Guardiola’s side were suddenly much more alert, much more aggressive, and much more switched on, as indicated by the fact it to a mere two minutes for Aguero to make it 2-1. It came from what was possibly the best move of the game, but also showed the worst of Arsenal as the Argentine was given an amazing amount of time and space in the box to beautifully pick his spot. Aguero elegantly swept the ball past David Ospina at an angle, as Wenger threw a water bottle on the ground in angry frustration.

It looked like Arsenal were about to go down a maelstrom again, especially when Laurent Koscielny went off with an achilles injury at half-time, but they directed that anger in the right way. They did not collapse. They rallied, as Shkodran Mustafi rose above the City defence on 53 minutes to head home a corner.


 Aguero put Manchester City just before half-time 
 (Getty)

Having been very slow to respond as the ball bounced past Willy Caballero, Guardiola’s defenders were quick to look around for someone else to blame. The reality was that they were just generally slack, and had lost all verve from that opening 10 minutes.

An opportunity had been squandered by City, but not just in this match as a whole. There was also the chance that Aguero had just before Mustafi’s equaliser, as he headed wide from a hard Jesus Navas cross that he didn’t quite seem to expect.
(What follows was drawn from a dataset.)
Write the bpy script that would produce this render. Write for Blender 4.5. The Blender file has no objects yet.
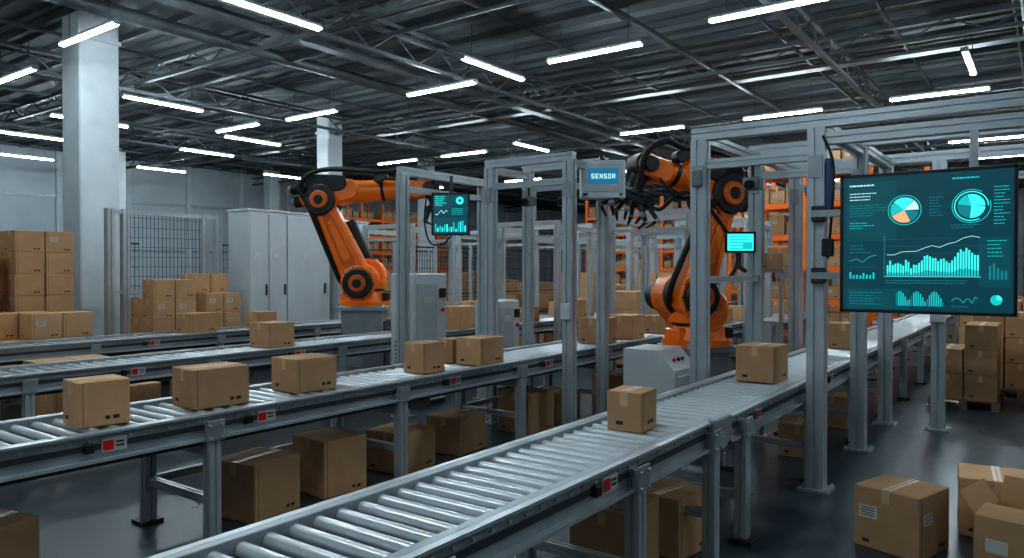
import bpy, math, random
from mathutils import Matrix, Vector
random.seed(7)
S_,C_=.588,.809
pi=math.pi

# ---------------------------------------------------------------- materials
def mat(name,col,rough=.5,metal=0.0,noise=0.0,nscale=8.0,bump=0.0,bscale=60.0,emit=None,es=0.0,stretch=None,objvar=0.0,rvar=0.0):
    m=bpy.data.materials.new(name); m.use_nodes=True
    nt=m.node_tree; N=nt.nodes; Lk=nt.links
    b=N['Principled BSDF']
    b.inputs['Base Color'].default_value=(*col,1); b.inputs['Roughness'].default_value=rough; b.inputs['Metallic'].default_value=metal
    if emit:
        b.inputs['Emission Color'].default_value=(*emit,1); b.inputs['Emission Strength'].default_value=es
    if noise or bump or rvar:
        tc=N.new('ShaderNodeTexCoord'); mp=N.new('ShaderNodeMapping')
        Lk.new(tc.outputs['Object'],mp.inputs['Vector'])
        if stretch: mp.inputs['Scale'].default_value=stretch
    last=None
    if noise:
        n=N.new('ShaderNodeTexNoise'); n.inputs['Scale'].default_value=nscale; n.inputs['Detail'].default_value=6
        Lk.new(mp.outputs[0],n.inputs['Vector'])
        mx=N.new('ShaderNodeMapRange'); mx.inputs[1].default_value=.3; mx.inputs[2].default_value=.7
        mx.inputs[3].default_value=1-noise; mx.inputs[4].default_value=1+noise
        Lk.new(n.outputs['Fac'],mx.inputs[0])
        vm=N.new('ShaderNodeVectorMath'); vm.operation='SCALE'; vm.inputs[0].default_value=col
        Lk.new(mx.outputs[0],vm.inputs['Scale']); last=vm.outputs[0]
        if objvar:
            oi=N.new('ShaderNodeObjectInfo'); m2=N.new('ShaderNodeMapRange')
            m2.inputs[3].default_value=1-objvar; m2.inputs[4].default_value=1+objvar
            Lk.new(oi.outputs['Random'],m2.inputs[0])
            v2=N.new('ShaderNodeVectorMath'); v2.operation='SCALE'
            Lk.new(last,v2.inputs[0]); Lk.new(m2.outputs[0],v2.inputs['Scale']); last=v2.outputs[0]
        Lk.new(last,b.inputs['Base Color'])
        if rvar:
            m3=N.new('ShaderNodeMapRange'); m3.inputs[1].default_value=.3; m3.inputs[2].default_value=.7
            m3.inputs[3].default_value=max(.03,rough-rvar); m3.inputs[4].default_value=rough+rvar
            Lk.new(n.outputs['Fac'],m3.inputs[0]); Lk.new(m3.outputs[0],b.inputs['Roughness'])
    if bump:
        n2=N.new('ShaderNodeTexNoise'); n2.inputs['Scale'].default_value=bscale; n2.inputs['Detail'].default_value=4
        Lk.new(mp.outputs[0],n2.inputs['Vector'])
        bp=N.new('ShaderNodeBump'); bp.inputs['Strength'].default_value=bump; bp.inputs['Distance'].default_value=.01
        Lk.new(n2.outputs['Fac'],bp.inputs['Height']); Lk.new(bp.outputs[0],b.inputs['Normal'])
    return m
ALU=mat('aluminium_extrusion',(.49,.53,.56),.33,.3,.06,5,rvar=.05)
ALUD=mat('aluminium_groove',(.08,.09,.10),.5,.6)
STEEL=mat('galvanised_steel',(.34,.375,.40),.40,.35,.12,6,rvar=.08)
STEELD=mat('dark_steel',(.05,.058,.065),.5,.5,.2,4)
ROLL=mat('roller_zinc',(.68,.72,.75),.26,.4,.05,3)
BLACK=mat('black_plastic',(.012,.013,.014),.42,0,.2,10)
RUB=mat('black_rubber',(.008,.008,.009),.6)
ORG=mat('orange_paint',(1.0,.215,.010),.32,0,.05,6,rvar=.06)
ORGD=mat('orange_paint_dark',(.70,.13,.006),.45)
CARD=mat('cardboard',(.53,.315,.165),.85,0,.07,5,bump=.12,bscale=25,objvar=.16)
CARDI=mat('cardboard_edge',(.20,.11,.055),.9)
TAPE=mat('packing_tape',(.64,.43,.24),.35)
INK=mat('printed_ink',(.05,.035,.025),.8)
LABEL=mat('paper_label',(.62,.62,.58),.7)
RED=mat('red_sticker',(.7,.015,.02),.4)
WHT=mat('white_enamel',(.60,.64,.66),.4,0,.06,3)
CAB=mat('cabinet_grey',(.50,.54,.57),.42,0,.06,2)
CONC=mat('column_plaster',(.56,.61,.64),.75,0,.1,1.5,bump=.1)
PLAST=mat('grey_plastic',(.2,.22,.23),.5)
WOOD=mat('pallet_wood',(.25,.15,.08),.85,0,.3,5,stretch=(1,8,1))
CEIL=mat('roof_steel',(.12,.14,.15),.65,0,.1,.8)
TRUSS=mat('truss_paint',(.075,.09,.097),.55,.1)
DUCT=mat('duct_steel',(.12,.14,.15),.45,.4,.2,2)
RACKO=mat('rack_orange',(1.0,.19,.008),.5)
BLUE=mat('blue_paint',(.02,.10,.22),.4)
LAMP=mat('lamp_diffuser',(.9,.9,.9),.5,emit=(.79,.93,1.0),es=118)
YEL=mat('floor_marking_yellow',(.35,.27,.05),.6,0,.4,4)
def em(name,c,s): return mat(name,(.0,.0,.0),.4,emit=c,es=s)
E_BG=em('screen_background',(.002,.050,.070),1.0)
E_PAN=em('screen_panel',(.003,.070,.09),1.0)
E_T=em('screen_teal',(.01,.48,.49),1.1)
E_TB=em('screen_teal_bright',(.05,.88,.83),1.15)
E_TD=em('screen_teal_dim',(.005,.22,.25),1.0)
E_W=em('screen_white',(.5,.8,.8),1.1)
E_O=em('screen_orange',(.8,.40,.22),1.1)
E_LB=em('sign_blue',(.01,.16,.30),1.0)

# ---------------------------------------------------------------- builder
class MB:
    def __init__(s): s.v=[];s.f=[];s.mi=[];s.sm=[];s.mats=[];s.M=Matrix.Identity(4)
    def idx(s,m):
        if m not in s.mats: s.mats.append(m)
        return s.mats.index(m)
    def add(s,vs,fs,m,smooth=False,M=None):
        T=s.M@M if M is not None else s.M
        o=len(s.v)
        for p in vs: s.v.append(tuple(T@Vector(p)))
        i=s.idx(m)
        for f in fs: s.f.append(tuple(o+k for k in f)); s.mi.append(i); s.sm.append(smooth)
    def box(s,c,d,m,M=None,ch=0):
        x,y,z=[k/2 for k in d]; cx,cy,cz=c
        if ch<=0:
            vs=[(cx+a*x,cy+b*y,cz+e*z) for a in(-1,1) for b in(-1,1) for e in(-1,1)]
            s.add(vs,[(0,1,3,2),(4,6,7,5),(0,4,5,1),(2,3,7,6),(0,2,6,4),(1,5,7,3)],m,False,M); return
        vs=[];ix={}
        for a in(-1,1):
            for b in(-1,1):
                for e in(-1,1):
                    for k in range(3):
                        q=[x-ch,y-ch,z-ch]; q[k]+=ch
                        ix[(a,b,e,k)]=len(vs); vs.append((cx+a*q[0],cy+b*q[1],cz+e*q[2]))
        fs=[]
        for a in(-1,1):
            fs.append([ix[(a,-1,-1,0)],ix[(a,1,-1,0)],ix[(a,1,1,0)],ix[(a,-1,1,0)]][::a])
            fs.append([ix[(-1,a,-1,1)],ix[(1,a,-1,1)],ix[(1,a,1,1)],ix[(-1,a,1,1)]][::-a])
            fs.append([ix[(-1,-1,a,2)],ix[(1,-1,a,2)],ix[(1,1,a,2)],ix[(-1,1,a,2)]][::a])
        for a in(-1,1):
            for b in(-1,1):
                fs.append([ix[(a,b,-1,0)],ix[(a,b,-1,1)],ix[(a,b,1,1)],ix[(a,b,1,0)]][::a*b])
                fs.append([ix[(a,-1,b,2)],ix[(a,-1,b,0)],ix[(a,1,b,0)],ix[(a,1,b,2)]][::a*b])
                fs.append([ix[(-1,a,b,1)],ix[(-1,a,b,2)],ix[(1,a,b,2)],ix[(1,a,b,1)]][::a*b])
                for e in(-1,1): fs.append([ix[(a,b,e,0)],ix[(a,b,e,1)],ix[(a,b,e,2)]][::a*b*e])
        s.add(vs,fs,m,False,M)
    def cyl(s,p0,p1,r0,r1=None,seg=16,m=None,caps=True,smooth=True,M=None):
        if r1 is None:r1=r0
        p0=Vector(p0);p1=Vector(p1);d=(p1-p0).normalized()
        u=d.cross(Vector((0,0,1))) if abs(d.z)<.9 else d.cross(Vector((0,1,0)))
        u.normalize(); w=d.cross(u)
        vs=[];fs=[]
        for p,r in((p0,r0),(p1,r1)):
            for k in range(seg):
                a=2*pi*k/seg; vs.append(p+u*math.cos(a)*r+w*math.sin(a)*r)
        for k in range(seg): fs.append((k,(k+1)%seg,seg+(k+1)%seg,seg+k))
        s.add(vs,fs,m,smooth,M)
        if caps: s.add(vs,[tuple(range(seg))[::-1],tuple(range(seg,2*seg))],m,False,M)
    def disc_y(s,x,z,r,y0,y1,m,seg=28,b=.02):
        ya,yb=min(y0,y1),max(y0,y1)
        s.cyl((x,ya+b,z),(x,yb-b,z),r,r,seg,m,False)
        s.cyl((x,ya,z),(x,ya+b,z),r-b,r,seg,m,True); s.cyl((x,yb-b,z),(x,yb,z),r,r-b,seg,m,True)
    def slot(s,p0,p1,w,m,w2=None):
        p0=Vector(p0);p1=Vector(p1);d=(p1-p0).normalized()
        up=Vector((0,0,1)) if abs(d.z)<.9 else Vector((0,1,0))
        u=d.cross(up).normalized(); v=u.cross(d)
        a=w/2;g=w*.09;dp=w*.13; b=(w2 or w)/2
        pr=[]
        for k in range(4):
            for (x,y) in((-a,-a),(-g,-a),(-g,-a+dp),(g,-a+dp),(g,-a)):
                for _ in range(k): x,y=-y,x
                pr.append((x,y*b/a))
        n=len(pr)
        vs=[p0+u*x+v*y for x,y in pr]+[p1+u*x+v*y for x,y in pr]
        s.add(vs,[(k,(k+1)%n,n+(k+1)%n,n+k) for k in range(n)],m)
        s.add(vs,[tuple(range(n))[::-1],tuple(range(n,2*n))],m)
    def hull(s,p0,p1,r0,r1,y0,y1,m,seg=12,b=.02):
        x0,z0=p0;x1,z1=p1; L=math.hypot(x1-x0,z1-z0); a=math.atan2(z1-z0,x1-x0)
        off=math.acos(max(-1,min(1,(r0-r1)/max(L,1e-6))))
        def prof(k):
            P=[]
            for i in range(seg+1):
                t=a+off+(2*pi-2*off)*i/seg; P.append((x0+(r0-k)*math.cos(t),z0+(r0-k)*math.sin(t)))
            for i in range(seg+1):
                t=a-off+2*off*i/seg; P.append((x1+(r1-k)*math.cos(t),z1+(r1-k)*math.sin(t)))
            return P
        rings=[(y0,b),(y0+b,0),(y1-b,0),(y1,b)]
        n=2*(seg+1);vs=[]
        for y,k in rings: vs+=[(x,y,z) for x,z in prof(k)]
        fs=[]
        for r in range(3):
            for k in range(n): fs.append((r*n+k,r*n+(k+1)%n,(r+1)*n+(k+1)%n,(r+1)*n+k))
        s.add(vs,fs,m); s.add(vs,[tuple(range(n))[::-1],tuple(range(3*n,4*n))],m)
    def tube(s,pts,r,m,seg=8,sub=6):
        P=[Vector(p) for p in pts];Q=[]
        for i in range(len(P)-1):
            a=P[max(i-1,0)];b=P[i];c=P[i+1];d=P[min(i+2,len(P)-1)]
            for k in range(sub):
                t=k/sub; Q.append(.5*((2*b)+(c-a)*t+(2*a-5*b+4*c-d)*t*t+(-a+3*b-3*c+d)*t**3))
        Q.append(P[-1])
        vs=[];fs=[];u=None
        for i,q in enumerate(Q):
            d=(Q[min(i+1,len(Q)-1)]-Q[max(i-1,0)]).normalized()
            if u is None: u=d.cross(Vector((.3,.9,.2))).normalized()
            u=(u-d*u.dot(d)).normalized(); w=d.cross(u)
            for k in range(seg):
                a=2*pi*k/seg; vs.append(q+u*math.cos(a)*r+w*math.sin(a)*r)
        for i in range(len(Q)-1):
            for k in range(seg): fs.append((i*seg+k,i*seg+(k+1)%seg,(i+1)*seg+(k+1)%seg,(i+1)*seg+k))
        s.add(vs,fs,m,True)
    def sphere(s,c,r,m,seg=16,rg=10):
        vs=[];fs=[]
        for i in range(rg+1):
            t=pi*i/rg
            for k in range(seg):
                a=2*pi*k/seg; vs.append((c[0]+r*math.sin(t)*math.cos(a),c[1]+r*math.sin(t)*math.sin(a),c[2]+r*math.cos(t)))
        for i in range(rg):
            for k in range(seg): fs.append((i*seg+k,(i+1)*seg+k,(i+1)*seg+(k+1)%seg,i*seg+(k+1)%seg))
        s.add(vs,fs,m,True)
    def mesh(s,name):
        me=bpy.data.meshes.new(name); me.from_pydata(s.v,[],s.f)
        for m in s.mats: me.materials.append(m)
        me.polygons.foreach_set('material_index',s.mi); me.polygons.foreach_set('use_smooth',s.sm)
        me.update(); return me
    def obj(s,name,loc=(0,0,0),rz=0):
        o=bpy.data.objects.new(name,s.mesh(name)); bpy.context.scene.collection.objects.link(o)
        o.location=loc; o.rotation_euler=(0,0,rz); return o
def inst(me,name,loc,rz=0):
    o=bpy.data.objects.new(name,me); bpy.context.scene.collection.objects.link(o)
    o.location=loc;o.rotation_euler=(0,0,rz);return o
def TR(x,y,z,rz=0): return Matrix.Translation((x,y,z))@Matrix.Rotation(rz,4,'Z')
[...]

 Mustafi headed in the equaliser to earn a share of the points 
 (Getty)

Few perhaps expected Navas to perform so well in the right-back role, even he was one of a few players in this match fortunate to benefit from lenient refereeing when it came to rash challenges, and Aguero was much readier for a similar Navas ball minutes later. Just as he seemed to catch it excellently to catch out Ospina, though, the goalkeeper plucked it out of the air.

City had complaints when another Arsenal player appeared to handle in the area late on, as the ball grazed Nacho Monreal’s arm. Wenger was maybe fortunate at that point that Andre Marriner waved away complaints, but could argue he deserves a bit of luck.

Arsenal probably deserved the point, but both teams deserve to be exactly where they are in the table. This odd game showed why.

Arsenal: Ospina, Bellerin, Mustafi, Koscielny, Monreal, Coquelin, Xhaka, Walcott, Ozil, Sanchez, Welbeck.

Subs: Gibbs, Gabriel, Giroud, Iwobi, Martinez, Elneny, Maitland-Niles.

Manchester City: Caballero, Jesus Navas, Stones, Otamendi, Clichy, De Bruyne, Fernandinho, Silva, Sane, Aguero, Sterling.

Subs: Bravo, Kompany, Zabaleta, Nolito, Kolarov, Delph, Toure.